A new book about an early Chicago historian, Juliette Augusta Magill Kinzie is just out. In January, you can attend a book signing at The Seminary Co-op/57th Street Books where local author Ann Durkin Keating will discuss her new book - The World of Juliette Kinzie: Chicago before the Fire. Durkin Keating is a professor of history at North Central College in Naperville, Illinois. For more details or to register, visit the website https://www.semcoop.com/event/ann-durkin-keating-world-juliette-kinzie 
Another book to look forward to is due to be published by UIC Press in February 2020. Chicago Católico: Making Catholic Parishes Mexican by Deborah E. Kanter. To learn more about how she uses the lens of parish life to study the Mexican-American experience in our city, visit the UIC press webpage https://www.press.uillinois.edu/books/catalog/95tax2tf9780252042973.html The author is a professor of Latin American and Latino history at Albion College in Albion, Michigan.

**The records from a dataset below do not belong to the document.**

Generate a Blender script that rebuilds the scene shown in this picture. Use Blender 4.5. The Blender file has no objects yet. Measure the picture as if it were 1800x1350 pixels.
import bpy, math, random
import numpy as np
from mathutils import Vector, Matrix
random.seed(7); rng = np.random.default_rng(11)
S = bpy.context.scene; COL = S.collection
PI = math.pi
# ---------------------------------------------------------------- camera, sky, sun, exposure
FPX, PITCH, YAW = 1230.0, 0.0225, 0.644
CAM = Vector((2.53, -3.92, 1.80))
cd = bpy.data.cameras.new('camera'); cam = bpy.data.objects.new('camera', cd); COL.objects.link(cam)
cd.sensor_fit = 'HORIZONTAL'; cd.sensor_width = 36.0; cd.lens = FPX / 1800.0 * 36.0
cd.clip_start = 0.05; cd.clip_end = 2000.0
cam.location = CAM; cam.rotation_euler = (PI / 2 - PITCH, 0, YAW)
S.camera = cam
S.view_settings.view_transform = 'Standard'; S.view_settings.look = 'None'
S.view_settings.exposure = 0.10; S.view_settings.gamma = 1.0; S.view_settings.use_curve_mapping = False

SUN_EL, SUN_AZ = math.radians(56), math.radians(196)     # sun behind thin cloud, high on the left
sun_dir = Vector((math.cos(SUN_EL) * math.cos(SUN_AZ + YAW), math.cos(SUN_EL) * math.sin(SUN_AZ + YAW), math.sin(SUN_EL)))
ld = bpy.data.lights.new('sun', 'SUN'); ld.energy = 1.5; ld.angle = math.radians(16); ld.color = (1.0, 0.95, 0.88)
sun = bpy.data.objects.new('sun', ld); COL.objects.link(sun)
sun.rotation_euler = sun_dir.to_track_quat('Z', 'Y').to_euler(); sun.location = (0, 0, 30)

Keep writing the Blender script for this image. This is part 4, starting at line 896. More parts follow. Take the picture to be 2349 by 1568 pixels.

Open House Chicago at Benedictine Sisters of Chicago

270 people visited St. Scholastica Monastery in Rogers Park for Open House Chicago on October 19-20, 2019. Many of them visited the exhibit Seven Times a Day Did I Praise Thee: S. Celestine Fischer, OSB (1872-1953) that S. Virginia Jung, OSB prepared using material from the Benedictine Sisters of Chicago Archive. S. Celestine  designed the stained glass windows, which portray the liturgy of the hours, for the monastery chapel. The exhibit complemented the architectural tour by presenting  S. Celestine's work as an artist, teacher, and novice director in the community. 

Illuminations, photos, books, and cards tell visitors the story of the prayer and work of Benedictine artist, S. Celestine Fischer, OSB (1872-1953).